AIM OF THE TASK: Nothing after the line with "mb.build('pipe_bracket', 'red', pipe)" belongs in the copy; extract the lines below from the top through that line, pictures left out.

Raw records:
──────

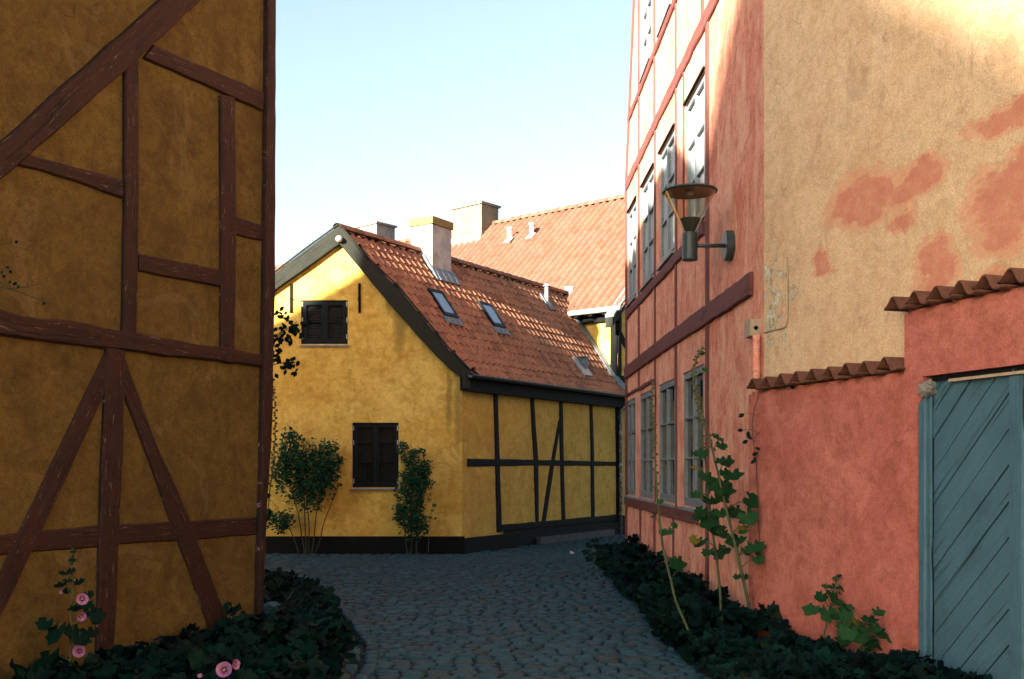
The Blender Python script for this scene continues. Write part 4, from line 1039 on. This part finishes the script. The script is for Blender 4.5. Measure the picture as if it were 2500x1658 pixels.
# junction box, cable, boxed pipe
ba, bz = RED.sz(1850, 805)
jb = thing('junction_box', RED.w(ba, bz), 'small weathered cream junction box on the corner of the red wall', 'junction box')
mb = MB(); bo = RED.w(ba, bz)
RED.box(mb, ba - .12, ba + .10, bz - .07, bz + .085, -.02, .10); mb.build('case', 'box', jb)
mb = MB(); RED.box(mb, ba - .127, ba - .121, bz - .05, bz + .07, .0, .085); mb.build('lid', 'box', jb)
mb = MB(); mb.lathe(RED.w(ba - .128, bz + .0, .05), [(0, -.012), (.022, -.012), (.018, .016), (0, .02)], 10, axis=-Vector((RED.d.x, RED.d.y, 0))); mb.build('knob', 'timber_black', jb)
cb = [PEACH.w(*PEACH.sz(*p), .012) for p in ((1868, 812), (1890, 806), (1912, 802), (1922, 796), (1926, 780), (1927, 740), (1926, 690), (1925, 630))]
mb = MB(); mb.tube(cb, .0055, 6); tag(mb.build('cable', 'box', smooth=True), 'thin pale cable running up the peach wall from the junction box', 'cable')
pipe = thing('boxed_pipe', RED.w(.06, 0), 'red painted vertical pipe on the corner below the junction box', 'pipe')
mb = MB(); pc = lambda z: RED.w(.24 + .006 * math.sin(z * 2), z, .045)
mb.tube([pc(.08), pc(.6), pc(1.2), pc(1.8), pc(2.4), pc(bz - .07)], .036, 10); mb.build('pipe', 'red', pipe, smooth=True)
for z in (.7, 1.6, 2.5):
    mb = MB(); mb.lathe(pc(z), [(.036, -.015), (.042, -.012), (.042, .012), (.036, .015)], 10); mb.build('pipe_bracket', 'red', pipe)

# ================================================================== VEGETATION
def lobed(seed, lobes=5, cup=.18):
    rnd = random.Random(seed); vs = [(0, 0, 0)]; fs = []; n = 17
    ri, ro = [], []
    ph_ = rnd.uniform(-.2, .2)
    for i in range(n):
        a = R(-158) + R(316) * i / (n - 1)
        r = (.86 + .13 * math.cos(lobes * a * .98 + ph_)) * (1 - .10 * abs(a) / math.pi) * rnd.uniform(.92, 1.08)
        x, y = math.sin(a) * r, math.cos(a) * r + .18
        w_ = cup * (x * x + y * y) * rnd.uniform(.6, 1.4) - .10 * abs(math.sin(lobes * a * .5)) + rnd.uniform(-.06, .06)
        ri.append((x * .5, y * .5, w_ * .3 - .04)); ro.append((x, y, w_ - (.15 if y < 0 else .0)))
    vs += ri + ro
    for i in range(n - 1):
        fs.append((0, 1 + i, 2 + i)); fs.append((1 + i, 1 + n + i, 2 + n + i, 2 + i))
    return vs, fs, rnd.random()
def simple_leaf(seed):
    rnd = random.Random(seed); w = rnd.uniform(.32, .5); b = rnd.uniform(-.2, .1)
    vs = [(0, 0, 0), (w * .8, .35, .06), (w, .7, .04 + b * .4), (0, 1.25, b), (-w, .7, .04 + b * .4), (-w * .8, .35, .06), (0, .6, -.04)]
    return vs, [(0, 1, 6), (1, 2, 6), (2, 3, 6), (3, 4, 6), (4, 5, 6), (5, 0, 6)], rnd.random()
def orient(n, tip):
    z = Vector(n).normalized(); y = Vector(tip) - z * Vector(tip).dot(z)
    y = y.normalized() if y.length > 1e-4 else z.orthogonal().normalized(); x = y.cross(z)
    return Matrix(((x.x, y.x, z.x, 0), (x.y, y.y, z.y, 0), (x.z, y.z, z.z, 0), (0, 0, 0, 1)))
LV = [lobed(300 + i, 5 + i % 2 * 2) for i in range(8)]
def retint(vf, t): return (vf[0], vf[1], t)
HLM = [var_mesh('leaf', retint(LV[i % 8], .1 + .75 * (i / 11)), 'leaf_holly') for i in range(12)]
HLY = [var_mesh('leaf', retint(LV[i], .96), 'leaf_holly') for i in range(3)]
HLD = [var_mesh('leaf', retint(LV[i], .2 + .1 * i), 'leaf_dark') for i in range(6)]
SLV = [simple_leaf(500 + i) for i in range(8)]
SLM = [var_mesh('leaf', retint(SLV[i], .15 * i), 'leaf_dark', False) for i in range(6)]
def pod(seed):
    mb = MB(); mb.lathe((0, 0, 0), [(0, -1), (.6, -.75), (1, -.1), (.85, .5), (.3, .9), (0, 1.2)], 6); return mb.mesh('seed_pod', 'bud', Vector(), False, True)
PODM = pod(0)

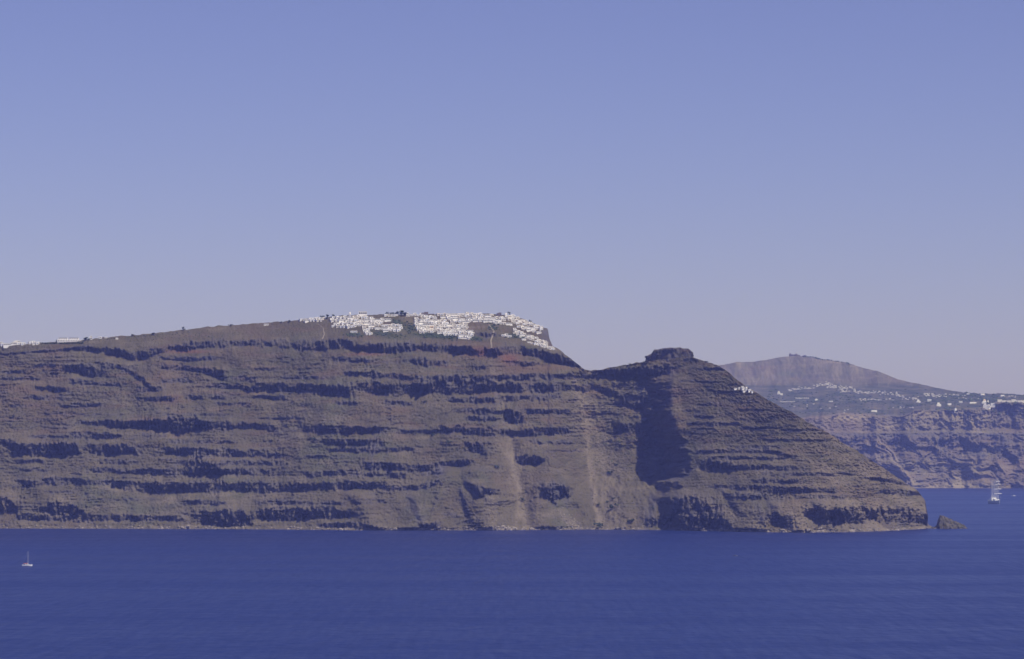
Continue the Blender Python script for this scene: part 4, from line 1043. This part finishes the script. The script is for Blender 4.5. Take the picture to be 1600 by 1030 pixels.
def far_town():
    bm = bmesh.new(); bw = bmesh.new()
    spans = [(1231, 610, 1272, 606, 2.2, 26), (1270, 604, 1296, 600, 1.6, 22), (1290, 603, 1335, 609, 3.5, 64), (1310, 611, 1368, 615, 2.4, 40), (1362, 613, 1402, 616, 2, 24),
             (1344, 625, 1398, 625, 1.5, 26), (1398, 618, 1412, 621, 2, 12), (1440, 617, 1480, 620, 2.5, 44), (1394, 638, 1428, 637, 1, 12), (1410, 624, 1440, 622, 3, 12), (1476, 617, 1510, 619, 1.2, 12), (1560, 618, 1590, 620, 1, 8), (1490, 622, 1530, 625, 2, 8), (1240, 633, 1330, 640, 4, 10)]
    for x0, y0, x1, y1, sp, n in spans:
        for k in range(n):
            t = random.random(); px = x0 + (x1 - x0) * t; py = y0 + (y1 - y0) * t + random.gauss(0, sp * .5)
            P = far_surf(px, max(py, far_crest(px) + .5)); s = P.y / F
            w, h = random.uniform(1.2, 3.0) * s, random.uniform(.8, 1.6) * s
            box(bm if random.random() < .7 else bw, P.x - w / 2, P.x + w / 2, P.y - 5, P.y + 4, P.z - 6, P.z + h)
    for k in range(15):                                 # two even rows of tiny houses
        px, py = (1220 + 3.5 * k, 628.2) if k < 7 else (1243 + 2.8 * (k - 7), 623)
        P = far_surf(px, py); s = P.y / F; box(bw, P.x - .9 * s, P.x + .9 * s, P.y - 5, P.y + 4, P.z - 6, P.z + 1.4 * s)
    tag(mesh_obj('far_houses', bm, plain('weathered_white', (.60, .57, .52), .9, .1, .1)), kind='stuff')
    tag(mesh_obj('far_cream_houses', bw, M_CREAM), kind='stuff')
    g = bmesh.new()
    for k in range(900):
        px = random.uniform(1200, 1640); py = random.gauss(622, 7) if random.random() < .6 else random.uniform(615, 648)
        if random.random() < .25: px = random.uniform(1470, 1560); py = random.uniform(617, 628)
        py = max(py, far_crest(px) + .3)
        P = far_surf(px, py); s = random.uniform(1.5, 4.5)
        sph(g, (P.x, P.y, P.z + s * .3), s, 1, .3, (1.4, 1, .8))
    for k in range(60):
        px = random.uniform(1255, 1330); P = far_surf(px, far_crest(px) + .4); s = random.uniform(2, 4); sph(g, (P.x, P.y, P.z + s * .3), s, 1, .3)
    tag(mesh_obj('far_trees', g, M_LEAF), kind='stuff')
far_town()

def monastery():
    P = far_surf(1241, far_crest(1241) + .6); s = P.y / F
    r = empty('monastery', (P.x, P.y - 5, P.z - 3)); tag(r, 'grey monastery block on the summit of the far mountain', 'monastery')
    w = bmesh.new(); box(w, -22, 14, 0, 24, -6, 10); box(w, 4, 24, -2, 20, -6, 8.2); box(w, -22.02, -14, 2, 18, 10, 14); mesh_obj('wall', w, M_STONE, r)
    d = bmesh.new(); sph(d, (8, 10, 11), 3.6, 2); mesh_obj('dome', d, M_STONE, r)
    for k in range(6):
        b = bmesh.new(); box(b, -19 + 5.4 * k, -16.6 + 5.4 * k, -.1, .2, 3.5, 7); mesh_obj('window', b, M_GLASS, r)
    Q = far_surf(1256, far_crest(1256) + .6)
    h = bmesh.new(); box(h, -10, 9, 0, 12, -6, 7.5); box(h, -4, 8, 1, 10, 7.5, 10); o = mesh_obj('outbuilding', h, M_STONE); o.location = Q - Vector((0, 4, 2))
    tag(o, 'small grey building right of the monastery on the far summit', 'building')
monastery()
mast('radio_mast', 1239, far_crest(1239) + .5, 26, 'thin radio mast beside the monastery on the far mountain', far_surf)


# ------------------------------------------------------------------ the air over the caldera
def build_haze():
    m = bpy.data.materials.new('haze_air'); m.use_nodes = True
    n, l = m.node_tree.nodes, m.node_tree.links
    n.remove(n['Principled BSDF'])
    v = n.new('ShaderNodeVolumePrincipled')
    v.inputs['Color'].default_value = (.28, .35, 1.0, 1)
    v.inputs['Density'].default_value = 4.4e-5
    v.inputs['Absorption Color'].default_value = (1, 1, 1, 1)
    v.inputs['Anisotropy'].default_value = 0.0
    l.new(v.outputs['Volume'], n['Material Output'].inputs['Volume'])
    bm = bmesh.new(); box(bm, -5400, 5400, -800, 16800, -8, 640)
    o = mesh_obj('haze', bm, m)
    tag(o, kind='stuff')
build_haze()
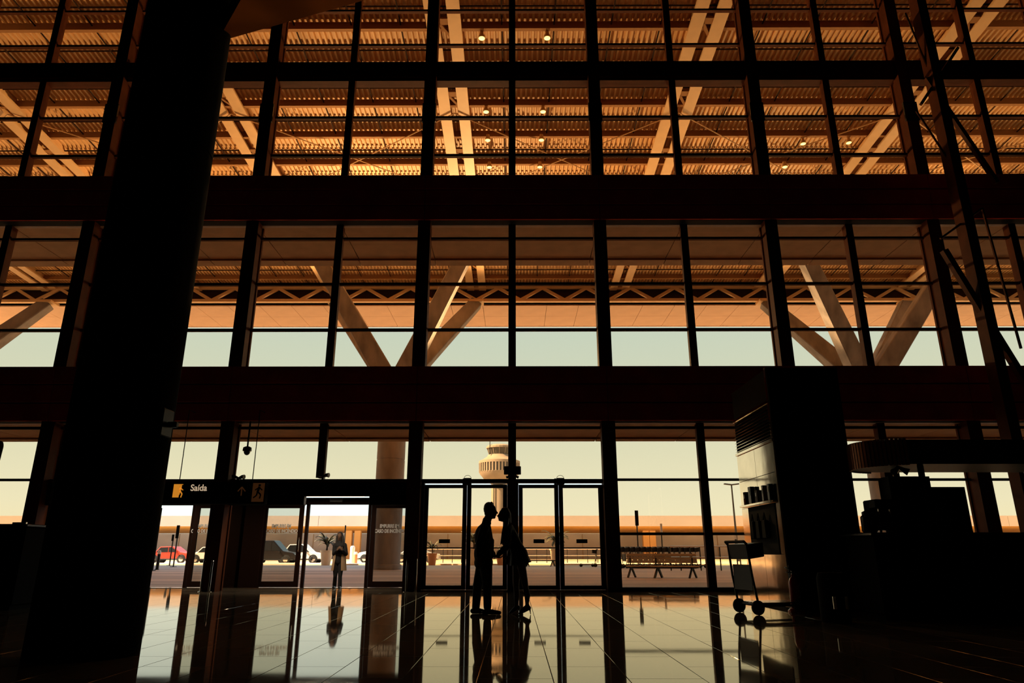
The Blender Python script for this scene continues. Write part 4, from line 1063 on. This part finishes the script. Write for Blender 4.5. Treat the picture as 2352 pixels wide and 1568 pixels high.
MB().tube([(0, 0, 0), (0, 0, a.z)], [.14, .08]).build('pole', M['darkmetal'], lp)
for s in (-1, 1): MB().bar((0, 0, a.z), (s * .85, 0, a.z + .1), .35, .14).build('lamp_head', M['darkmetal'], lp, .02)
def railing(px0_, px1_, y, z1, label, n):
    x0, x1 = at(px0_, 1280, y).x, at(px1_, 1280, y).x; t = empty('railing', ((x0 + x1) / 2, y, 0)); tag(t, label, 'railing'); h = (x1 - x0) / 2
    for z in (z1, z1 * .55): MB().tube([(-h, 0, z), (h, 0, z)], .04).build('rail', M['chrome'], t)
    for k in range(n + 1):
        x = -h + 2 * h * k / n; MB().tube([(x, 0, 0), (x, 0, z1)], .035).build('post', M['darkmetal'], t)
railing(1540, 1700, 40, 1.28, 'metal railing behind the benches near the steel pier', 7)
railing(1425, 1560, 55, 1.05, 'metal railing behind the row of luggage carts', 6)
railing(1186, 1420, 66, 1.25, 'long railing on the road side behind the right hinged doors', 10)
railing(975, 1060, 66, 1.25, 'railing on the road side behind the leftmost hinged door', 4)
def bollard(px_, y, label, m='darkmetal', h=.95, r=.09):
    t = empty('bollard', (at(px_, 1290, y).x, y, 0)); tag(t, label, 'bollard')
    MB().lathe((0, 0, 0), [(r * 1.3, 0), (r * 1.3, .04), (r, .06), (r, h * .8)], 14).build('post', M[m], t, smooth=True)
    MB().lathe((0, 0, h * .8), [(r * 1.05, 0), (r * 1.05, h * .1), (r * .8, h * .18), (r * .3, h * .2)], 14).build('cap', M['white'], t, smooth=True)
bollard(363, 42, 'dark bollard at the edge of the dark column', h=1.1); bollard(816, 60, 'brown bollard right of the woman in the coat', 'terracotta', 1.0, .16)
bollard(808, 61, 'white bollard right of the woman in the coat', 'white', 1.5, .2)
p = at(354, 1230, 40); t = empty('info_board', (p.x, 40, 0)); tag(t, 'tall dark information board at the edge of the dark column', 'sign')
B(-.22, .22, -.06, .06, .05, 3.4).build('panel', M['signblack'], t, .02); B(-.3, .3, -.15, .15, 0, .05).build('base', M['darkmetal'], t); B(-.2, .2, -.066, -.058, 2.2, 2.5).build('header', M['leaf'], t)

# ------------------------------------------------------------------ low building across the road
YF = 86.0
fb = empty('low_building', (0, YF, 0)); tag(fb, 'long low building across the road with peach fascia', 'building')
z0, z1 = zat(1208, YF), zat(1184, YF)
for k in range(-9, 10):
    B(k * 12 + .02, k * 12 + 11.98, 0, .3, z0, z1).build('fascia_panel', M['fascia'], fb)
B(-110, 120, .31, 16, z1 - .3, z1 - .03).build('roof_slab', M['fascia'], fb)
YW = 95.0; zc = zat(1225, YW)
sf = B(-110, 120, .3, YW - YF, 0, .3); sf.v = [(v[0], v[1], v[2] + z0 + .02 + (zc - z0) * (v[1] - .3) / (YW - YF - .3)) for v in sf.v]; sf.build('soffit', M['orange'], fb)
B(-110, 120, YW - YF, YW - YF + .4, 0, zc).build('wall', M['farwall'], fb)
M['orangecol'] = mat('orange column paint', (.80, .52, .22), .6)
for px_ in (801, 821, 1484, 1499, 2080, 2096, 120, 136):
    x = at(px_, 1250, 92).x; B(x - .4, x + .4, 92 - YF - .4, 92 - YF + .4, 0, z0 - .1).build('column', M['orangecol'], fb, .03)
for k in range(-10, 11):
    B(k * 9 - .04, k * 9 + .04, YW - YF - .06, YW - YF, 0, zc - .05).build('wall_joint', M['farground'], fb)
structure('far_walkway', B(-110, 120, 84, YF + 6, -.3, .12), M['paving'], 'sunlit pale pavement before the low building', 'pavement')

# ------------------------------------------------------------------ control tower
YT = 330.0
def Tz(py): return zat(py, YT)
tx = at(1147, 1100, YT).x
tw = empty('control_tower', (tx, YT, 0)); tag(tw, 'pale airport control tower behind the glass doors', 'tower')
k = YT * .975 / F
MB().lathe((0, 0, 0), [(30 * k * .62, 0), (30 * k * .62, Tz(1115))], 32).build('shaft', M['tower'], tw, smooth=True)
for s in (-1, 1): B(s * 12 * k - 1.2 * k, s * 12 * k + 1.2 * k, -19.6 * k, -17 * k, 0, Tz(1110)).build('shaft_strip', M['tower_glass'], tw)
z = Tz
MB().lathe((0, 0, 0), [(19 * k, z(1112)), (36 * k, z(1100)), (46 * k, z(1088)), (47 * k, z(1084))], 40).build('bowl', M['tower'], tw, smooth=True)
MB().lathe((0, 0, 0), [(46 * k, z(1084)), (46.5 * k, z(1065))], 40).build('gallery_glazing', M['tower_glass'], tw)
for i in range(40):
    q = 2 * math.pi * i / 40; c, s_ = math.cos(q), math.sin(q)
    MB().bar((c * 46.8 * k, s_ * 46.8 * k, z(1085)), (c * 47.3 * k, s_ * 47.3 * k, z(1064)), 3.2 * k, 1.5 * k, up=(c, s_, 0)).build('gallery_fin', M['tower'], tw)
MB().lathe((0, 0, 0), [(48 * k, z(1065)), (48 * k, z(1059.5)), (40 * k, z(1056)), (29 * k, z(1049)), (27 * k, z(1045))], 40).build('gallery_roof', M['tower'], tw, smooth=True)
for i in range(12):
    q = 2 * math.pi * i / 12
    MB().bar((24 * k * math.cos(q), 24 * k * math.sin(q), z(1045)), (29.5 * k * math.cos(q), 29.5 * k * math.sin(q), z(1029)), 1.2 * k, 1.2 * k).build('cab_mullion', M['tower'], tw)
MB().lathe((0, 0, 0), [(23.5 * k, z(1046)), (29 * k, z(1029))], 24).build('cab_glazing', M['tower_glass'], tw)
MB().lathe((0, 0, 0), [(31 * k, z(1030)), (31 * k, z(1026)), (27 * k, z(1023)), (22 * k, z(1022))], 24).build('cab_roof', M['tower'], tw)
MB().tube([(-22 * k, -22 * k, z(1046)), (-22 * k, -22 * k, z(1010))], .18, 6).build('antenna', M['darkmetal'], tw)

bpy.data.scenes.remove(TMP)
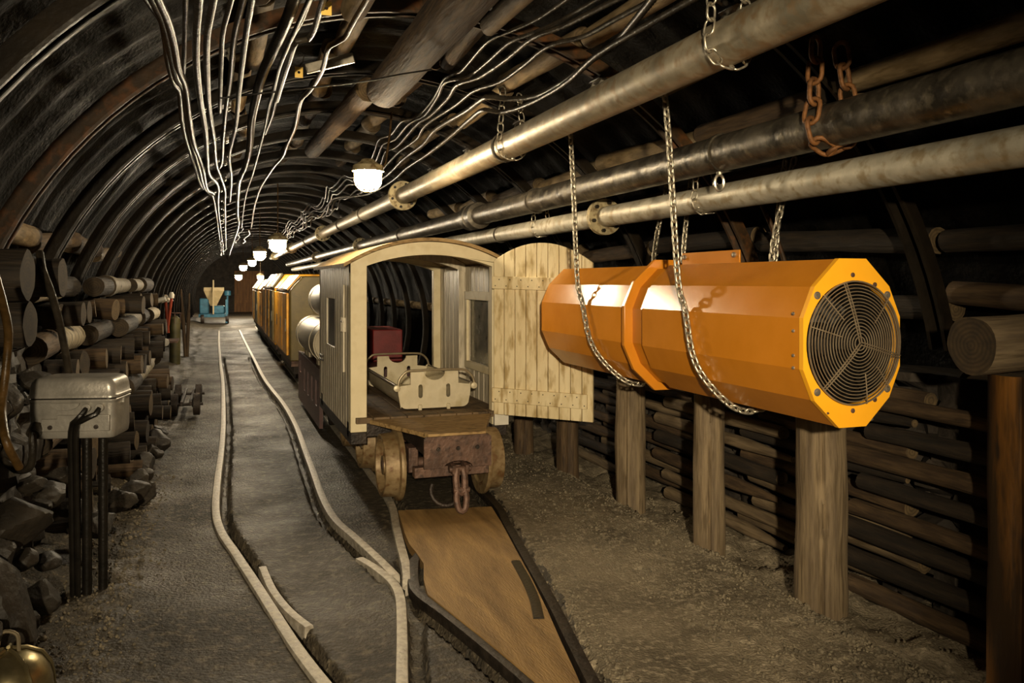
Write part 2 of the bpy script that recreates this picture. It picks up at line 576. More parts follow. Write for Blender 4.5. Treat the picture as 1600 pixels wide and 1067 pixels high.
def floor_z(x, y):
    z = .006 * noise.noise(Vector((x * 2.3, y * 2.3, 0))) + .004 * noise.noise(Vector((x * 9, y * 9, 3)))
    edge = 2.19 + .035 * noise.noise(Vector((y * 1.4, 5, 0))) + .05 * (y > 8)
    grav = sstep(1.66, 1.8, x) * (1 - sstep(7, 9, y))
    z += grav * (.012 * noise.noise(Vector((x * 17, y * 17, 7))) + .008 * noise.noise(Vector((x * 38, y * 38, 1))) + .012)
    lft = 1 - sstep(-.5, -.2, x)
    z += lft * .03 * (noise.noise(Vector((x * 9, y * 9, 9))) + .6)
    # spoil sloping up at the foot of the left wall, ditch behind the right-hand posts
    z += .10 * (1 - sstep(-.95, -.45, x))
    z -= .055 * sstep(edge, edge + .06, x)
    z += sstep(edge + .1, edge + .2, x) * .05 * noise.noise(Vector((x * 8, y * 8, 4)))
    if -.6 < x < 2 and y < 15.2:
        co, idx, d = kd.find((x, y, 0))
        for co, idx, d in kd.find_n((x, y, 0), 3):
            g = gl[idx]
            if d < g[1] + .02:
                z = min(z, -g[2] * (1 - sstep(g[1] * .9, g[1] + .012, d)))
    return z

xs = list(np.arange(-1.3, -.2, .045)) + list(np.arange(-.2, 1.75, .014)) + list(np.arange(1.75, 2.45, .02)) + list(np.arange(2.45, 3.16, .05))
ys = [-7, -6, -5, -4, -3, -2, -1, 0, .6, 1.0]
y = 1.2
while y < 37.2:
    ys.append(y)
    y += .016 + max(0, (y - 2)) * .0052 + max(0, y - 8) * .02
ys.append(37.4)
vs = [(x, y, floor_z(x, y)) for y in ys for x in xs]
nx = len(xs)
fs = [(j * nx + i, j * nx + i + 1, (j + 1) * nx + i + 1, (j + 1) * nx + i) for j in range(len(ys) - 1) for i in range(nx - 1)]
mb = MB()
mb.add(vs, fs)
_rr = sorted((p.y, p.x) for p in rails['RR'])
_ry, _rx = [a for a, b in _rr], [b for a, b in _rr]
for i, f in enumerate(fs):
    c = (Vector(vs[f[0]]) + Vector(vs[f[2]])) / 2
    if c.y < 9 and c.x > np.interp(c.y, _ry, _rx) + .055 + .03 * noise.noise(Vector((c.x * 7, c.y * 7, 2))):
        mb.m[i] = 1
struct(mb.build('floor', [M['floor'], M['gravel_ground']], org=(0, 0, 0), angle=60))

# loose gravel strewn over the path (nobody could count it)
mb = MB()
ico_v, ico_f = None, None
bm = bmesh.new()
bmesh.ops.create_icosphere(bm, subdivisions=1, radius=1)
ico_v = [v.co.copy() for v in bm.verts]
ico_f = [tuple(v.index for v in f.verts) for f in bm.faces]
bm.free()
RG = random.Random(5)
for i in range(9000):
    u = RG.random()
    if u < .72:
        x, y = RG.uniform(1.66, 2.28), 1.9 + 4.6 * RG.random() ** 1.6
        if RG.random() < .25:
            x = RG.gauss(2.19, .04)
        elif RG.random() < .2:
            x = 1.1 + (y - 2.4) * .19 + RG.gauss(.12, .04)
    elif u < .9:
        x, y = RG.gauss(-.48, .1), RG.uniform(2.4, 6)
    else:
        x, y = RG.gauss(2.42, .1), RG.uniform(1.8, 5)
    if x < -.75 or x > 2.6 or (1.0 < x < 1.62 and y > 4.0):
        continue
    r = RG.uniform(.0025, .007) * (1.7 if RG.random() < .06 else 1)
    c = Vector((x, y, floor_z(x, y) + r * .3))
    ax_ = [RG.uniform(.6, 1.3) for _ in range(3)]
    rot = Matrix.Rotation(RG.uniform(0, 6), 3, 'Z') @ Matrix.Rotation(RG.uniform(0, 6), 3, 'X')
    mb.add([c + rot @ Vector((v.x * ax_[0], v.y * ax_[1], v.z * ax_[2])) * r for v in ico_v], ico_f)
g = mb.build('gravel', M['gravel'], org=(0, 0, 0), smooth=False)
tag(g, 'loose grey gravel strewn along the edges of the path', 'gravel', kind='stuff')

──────

RIGHT ANSWER:
The Blender Python script for this scene continues. Write part 4, from line 1039 on. This part finishes the script. The script is for Blender 4.5. Measure the picture as if it were 2500x1658 pixels.
# junction box, cable, boxed pipe
ba, bz = RED.sz(1850, 805)
jb = thing('junction_box', RED.w(ba, bz), 'small weathered cream junction box on the corner of the red wall', 'junction box')
mb = MB(); bo = RED.w(ba, bz)
RED.box(mb, ba - .12, ba + .10, bz - .07, bz + .085, -.02, .10); mb.build('case', 'box', jb)
mb = MB(); RED.box(mb, ba - .127, ba - .121, bz - .05, bz + .07, .0, .085); mb.build('lid', 'box', jb)
mb = MB(); mb.lathe(RED.w(ba - .128, bz + .0, .05), [(0, -.012), (.022, -.012), (.018, .016), (0, .02)], 10, axis=-Vector((RED.d.x, RED.d.y, 0))); mb.build('knob', 'timber_black', jb)
cb = [PEACH.w(*PEACH.sz(*p), .012) for p in ((1868, 812), (1890, 806), (1912, 802), (1922, 796), (1926, 780), (1927, 740), (1926, 690), (1925, 630))]
mb = MB(); mb.tube(cb, .0055, 6); tag(mb.build('cable', 'box', smooth=True), 'thin pale cable running up the peach wall from the junction box', 'cable')
pipe = thing('boxed_pipe', RED.w(.06, 0), 'red painted vertical pipe on the corner below the junction box', 'pipe')
mb = MB(); pc = lambda z: RED.w(.24 + .006 * math.sin(z * 2), z, .045)
mb.tube([pc(.08), pc(.6), pc(1.2), pc(1.8), pc(2.4), pc(bz - .07)], .036, 10); mb.build('pipe', 'red', pipe, smooth=True)
for z in (.7, 1.6, 2.5):
    mb = MB(); mb.lathe(pc(z), [(.036, -.015), (.042, -.012), (.042, .012), (.036, .015)], 10); mb.build('pipe_bracket', 'red', pipe)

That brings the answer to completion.